Analysis Breaking

Video: Starmer tried to amend IHRA ‘definition’

Members expelled now for disputing heavily-flawed non-definition whose own author has criticised its effect on freedom of speech – yet in 2016 Starmer and other MPs wanted to amend it for that very reason

Keir Starmer’s duplicity concerning supposed antisemitism in the Labour party continues to unravel thanks to sharp-eyed critics on the left.

Earlier, one social media user pointed out that Starmer had ‘liked’ a Twitter thread exposing the scam of the ‘Labour antisemitism’ smear – a ‘sin’ that would certainly see any left-winger expelled from the party.

But another supposed crime that would inevitably be used to expel anyone from the left of the party is to query, criticise, challenge or seek to amend the so-called ‘IHRA definition’ of antisemitism – an appallingly unclear document that Jewish legal experts, including a retired judge and the long-time legal adviser to the Commission for Racial Equality among others, have said doesn’t define anything and whose author has even said it is unfit because of its effect on freedom of speech about the behaviour of the Israeli state.

These days, such facts are generally ignored by the media and by the Labour party in their eagerness to crush criticism of Israel and purge the left. But it turns out that Keir Starmer once came to the same conclusions too, as Steve Powers discovered:

Starmer was a signatory to a Commons Home Affairs Committee document that wanted to amend the ‘definition’ by adding additional clarifications to ensure it couldn’t be used exactly how it is being used.

That same Tory-dominated committee, just before Starmer joined it, also concluded that there was no evidence of more antisemitism in the Labour party than any other:

Despite significant press and public attention on the Labour Party, and a number of revelations regarding inappropriate social media content, there exists no reliable, empirical evidence to support the notion that there is a higher prevalence of antisemitic attitudes within the Labour Party than any other political party.

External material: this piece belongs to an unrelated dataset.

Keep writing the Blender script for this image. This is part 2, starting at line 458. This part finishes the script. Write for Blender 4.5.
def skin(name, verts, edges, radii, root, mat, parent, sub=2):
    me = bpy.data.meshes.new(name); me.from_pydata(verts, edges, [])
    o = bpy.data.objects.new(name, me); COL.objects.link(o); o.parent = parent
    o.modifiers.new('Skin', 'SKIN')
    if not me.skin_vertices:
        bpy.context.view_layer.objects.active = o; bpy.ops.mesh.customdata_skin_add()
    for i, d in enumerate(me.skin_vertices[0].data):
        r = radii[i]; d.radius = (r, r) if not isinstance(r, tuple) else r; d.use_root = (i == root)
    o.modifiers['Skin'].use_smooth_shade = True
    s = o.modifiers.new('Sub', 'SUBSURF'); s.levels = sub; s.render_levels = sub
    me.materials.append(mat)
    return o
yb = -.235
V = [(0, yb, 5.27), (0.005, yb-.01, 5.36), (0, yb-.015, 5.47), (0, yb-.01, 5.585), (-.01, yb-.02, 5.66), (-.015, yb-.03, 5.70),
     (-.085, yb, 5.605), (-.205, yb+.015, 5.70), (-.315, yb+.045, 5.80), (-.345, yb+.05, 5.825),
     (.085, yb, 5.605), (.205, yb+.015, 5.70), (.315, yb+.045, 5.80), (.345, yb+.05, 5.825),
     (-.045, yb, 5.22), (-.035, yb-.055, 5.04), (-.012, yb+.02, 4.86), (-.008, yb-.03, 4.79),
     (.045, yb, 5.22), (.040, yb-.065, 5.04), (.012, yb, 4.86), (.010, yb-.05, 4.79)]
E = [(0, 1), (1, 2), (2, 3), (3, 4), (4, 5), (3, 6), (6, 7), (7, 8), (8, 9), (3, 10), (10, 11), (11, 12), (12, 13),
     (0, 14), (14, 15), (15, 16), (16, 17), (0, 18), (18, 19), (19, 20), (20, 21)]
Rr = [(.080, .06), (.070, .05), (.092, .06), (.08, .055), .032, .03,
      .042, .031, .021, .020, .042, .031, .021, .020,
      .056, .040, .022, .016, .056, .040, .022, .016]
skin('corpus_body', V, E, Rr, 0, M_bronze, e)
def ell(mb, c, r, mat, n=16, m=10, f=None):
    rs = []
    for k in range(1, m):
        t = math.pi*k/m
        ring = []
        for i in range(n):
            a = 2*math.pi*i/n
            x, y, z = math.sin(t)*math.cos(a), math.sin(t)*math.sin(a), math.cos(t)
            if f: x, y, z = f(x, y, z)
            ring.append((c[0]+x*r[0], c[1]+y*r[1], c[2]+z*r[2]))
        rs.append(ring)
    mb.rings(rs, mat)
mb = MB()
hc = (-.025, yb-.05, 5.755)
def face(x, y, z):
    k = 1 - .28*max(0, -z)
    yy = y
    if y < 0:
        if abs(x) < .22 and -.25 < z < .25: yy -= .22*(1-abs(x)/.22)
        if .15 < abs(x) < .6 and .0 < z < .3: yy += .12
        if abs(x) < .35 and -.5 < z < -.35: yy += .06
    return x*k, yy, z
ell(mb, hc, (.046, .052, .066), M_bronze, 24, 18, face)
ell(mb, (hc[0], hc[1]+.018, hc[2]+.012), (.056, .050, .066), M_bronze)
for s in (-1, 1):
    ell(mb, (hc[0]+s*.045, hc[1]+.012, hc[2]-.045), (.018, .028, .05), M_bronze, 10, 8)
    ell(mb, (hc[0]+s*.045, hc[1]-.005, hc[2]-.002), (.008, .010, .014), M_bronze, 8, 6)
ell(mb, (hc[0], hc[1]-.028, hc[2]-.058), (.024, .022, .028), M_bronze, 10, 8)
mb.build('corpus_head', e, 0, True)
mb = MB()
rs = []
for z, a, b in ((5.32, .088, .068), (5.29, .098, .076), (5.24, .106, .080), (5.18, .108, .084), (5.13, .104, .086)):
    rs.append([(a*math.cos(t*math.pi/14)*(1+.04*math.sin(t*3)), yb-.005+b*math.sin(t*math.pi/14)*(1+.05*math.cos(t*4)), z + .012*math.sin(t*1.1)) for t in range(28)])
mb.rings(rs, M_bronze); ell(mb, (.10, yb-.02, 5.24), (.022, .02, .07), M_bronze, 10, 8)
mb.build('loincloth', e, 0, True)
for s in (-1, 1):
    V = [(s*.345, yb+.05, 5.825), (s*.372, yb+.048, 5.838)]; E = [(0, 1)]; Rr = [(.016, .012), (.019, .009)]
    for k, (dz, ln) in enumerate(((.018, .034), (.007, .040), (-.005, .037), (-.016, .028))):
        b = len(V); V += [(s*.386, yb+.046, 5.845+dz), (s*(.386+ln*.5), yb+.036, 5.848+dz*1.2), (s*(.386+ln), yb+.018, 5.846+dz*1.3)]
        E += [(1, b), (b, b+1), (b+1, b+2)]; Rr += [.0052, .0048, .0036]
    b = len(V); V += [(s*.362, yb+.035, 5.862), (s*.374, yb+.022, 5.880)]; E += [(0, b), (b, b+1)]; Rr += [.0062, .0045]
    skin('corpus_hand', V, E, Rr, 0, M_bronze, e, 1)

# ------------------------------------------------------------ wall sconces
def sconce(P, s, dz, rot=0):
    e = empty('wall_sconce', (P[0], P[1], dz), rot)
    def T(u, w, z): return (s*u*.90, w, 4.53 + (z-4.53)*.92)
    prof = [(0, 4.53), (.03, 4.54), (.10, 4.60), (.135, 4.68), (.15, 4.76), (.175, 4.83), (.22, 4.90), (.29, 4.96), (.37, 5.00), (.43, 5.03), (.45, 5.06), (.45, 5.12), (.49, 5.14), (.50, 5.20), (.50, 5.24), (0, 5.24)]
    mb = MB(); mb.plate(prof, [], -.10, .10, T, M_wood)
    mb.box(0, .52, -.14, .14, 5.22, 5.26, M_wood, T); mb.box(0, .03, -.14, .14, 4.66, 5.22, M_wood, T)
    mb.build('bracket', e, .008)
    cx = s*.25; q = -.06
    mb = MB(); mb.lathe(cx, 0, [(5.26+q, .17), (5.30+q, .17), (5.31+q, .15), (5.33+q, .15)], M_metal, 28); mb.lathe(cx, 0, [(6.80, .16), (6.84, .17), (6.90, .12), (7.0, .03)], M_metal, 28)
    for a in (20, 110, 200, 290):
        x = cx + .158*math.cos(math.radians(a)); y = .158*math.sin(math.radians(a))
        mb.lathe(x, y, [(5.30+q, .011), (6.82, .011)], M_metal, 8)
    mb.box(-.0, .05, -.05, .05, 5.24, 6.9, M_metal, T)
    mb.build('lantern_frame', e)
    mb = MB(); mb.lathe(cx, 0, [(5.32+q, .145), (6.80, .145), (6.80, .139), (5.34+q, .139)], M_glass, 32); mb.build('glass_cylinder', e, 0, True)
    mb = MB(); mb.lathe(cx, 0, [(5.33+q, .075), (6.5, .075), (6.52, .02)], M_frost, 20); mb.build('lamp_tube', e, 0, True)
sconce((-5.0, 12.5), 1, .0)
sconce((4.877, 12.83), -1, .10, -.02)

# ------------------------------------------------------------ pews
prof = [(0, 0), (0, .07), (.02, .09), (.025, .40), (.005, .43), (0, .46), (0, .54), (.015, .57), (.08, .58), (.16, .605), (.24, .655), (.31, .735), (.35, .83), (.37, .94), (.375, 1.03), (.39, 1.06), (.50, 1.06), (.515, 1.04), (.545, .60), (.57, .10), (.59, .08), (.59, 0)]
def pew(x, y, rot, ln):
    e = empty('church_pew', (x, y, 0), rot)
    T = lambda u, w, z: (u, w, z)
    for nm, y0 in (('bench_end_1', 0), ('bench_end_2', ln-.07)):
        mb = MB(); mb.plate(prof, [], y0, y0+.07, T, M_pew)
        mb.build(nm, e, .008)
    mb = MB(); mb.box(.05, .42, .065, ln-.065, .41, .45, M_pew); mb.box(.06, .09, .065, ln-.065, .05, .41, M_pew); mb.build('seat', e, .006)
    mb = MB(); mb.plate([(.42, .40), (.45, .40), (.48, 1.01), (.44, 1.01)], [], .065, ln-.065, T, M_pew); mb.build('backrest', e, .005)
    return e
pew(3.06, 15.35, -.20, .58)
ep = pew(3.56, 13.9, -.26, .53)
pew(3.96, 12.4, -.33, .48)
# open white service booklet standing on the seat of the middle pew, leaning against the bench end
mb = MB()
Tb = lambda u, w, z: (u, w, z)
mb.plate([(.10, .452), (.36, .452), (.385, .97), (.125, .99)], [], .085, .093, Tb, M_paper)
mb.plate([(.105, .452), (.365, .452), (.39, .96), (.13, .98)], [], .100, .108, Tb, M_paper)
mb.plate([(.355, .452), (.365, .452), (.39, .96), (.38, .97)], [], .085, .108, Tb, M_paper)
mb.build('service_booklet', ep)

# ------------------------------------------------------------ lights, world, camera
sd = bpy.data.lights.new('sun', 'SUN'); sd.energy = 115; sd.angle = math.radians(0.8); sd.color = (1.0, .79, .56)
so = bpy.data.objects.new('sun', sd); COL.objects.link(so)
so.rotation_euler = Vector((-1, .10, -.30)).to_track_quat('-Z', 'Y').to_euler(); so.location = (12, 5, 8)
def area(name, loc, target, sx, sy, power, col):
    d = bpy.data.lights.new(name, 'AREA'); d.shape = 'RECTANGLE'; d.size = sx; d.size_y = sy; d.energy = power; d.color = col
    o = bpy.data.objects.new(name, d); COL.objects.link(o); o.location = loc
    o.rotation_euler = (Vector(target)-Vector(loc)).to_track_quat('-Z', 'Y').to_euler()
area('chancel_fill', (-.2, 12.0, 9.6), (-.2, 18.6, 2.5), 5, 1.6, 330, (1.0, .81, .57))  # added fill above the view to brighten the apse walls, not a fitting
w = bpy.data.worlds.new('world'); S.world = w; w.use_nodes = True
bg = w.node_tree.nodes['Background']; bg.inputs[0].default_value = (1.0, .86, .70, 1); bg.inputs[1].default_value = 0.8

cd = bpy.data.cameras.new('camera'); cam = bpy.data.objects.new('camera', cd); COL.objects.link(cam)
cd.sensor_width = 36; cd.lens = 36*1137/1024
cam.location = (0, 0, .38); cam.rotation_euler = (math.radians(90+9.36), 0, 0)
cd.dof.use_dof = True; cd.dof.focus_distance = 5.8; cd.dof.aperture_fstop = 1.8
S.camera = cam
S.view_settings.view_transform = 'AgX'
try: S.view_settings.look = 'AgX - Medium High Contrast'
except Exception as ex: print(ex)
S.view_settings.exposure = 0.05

The committee consisted of six Tories, one SNP MP and two Labour MPs – both of whom had close ties to Israel, yet they could not find any evidence of ‘Labour antisemitism’ as a phenomenon any different to anywhere else.

Throughout the entire duration of the smear, there was no evidence either – so the media and right-wing Labour MPs had to concoct it and misrepresent or ignore facts to create the illusion, with the help of their media allies. In other words, it was a scam.

And Keir Starmer knew the dangers of the so-called ‘definition’ – misrepresented as ‘the international’ definition, even though most countries do not accept it. Despite this, today he and cronies will expel members who raise the same concerns.